TV white spaces technology isn't being held out as a panacea for the many neighborhoods redlined by incumbent landline telephone and cable companies that are found immediately adjacent to neighborhoods that are served by them. It's specifically targeted to areas with between two and 200 people per square mile, according to a Microsoft blog post. Fixed terrestrial wireless and "limited" fiber to the premise should be deployed in communities with a density greater than 200 people per square mile, according to the post, and satellite should be used to provide service in very sparsely populated areas with a population density of less than two people per square mile. Currently, however, satellite is found in much more populated areas that lack landline infrastructure and provides a far inferior level of service than can be provided by landline infrastructure.

Microsoft's TV white spaces plan faces a number of obstacles mentioned in this New York Times story. They include the high cost of the devices to deliver it, longstanding opposition from the TV broadcast industry concerned about possible interference and limited bandwidth inherent in any advanced telecom technology based on spectrum. There's a larger downside as well: looking to technologies that have limited and unproven track records for delivering advanced, Internet protocol-based telecommunications. It's happened before with Broadband Over Power Lines (BPL), which was first touted in the mid-2000s (around the same time as TV white spaces), G-Fast (souped up DSL) and more recently, AT&T's experimental AirGig technology. None have proven to be lower cost replacements offering the same bandwidth capacity and reliability that fiber to the premise (FTTP) technology provides.
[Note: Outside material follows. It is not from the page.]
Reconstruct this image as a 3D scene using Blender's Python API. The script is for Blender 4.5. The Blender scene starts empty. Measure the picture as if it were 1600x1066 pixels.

Coming on the heels of a Deloitte white paper declaring building out fiber a U.S. national infrastructure imperative, Microsoft's proposal underscores the poor public policy and planning that brought the nation to where it is today with widespread telecommunications infrastructure deficiencies and disparities. TV white spaces might have made sense as a planned transitional technology on the road to universal FTTP. That it's being hauled back out 10 years after it debuted reflects a desperate, on the cheap strategy borne out of the landline infrastructure deficiencies and disparities rather than a transitional strategy.

Friday, July 07, 2017

Telecom infrastructure deficiencies direct consequence of leaving it in hands of vertically integrated private sector providers

Addressing the Digital Divide in California: It's a problem for foothills residents, as well as other rural communities throughout the state, due to the landscape and the distance between households. Smaller populations mean fewer cell towers and internet providers, Fletcher said, and it's a problem that needs to be addressed. "One of the biggest things has to do with safety. Between the sheriff's office, the fire department, or just for education, without the infrastructure, you are limited in what you can do in the foothills, and that's a big piece of the puzzle," Fletcher said.
Telecom infrastructure deficiencies are a direct consequence of current U.S. policy that keeps vital telecom infrastructure in the hands of vertically integrated investor owned corporations. Their business model based on selling "broadband" services fails when population density falls below an arbitrary number of occupied premises per mile, creating widespread service gaps. This cause has been well known for decades but very little has been done to address it -- and the complaints go on. And on.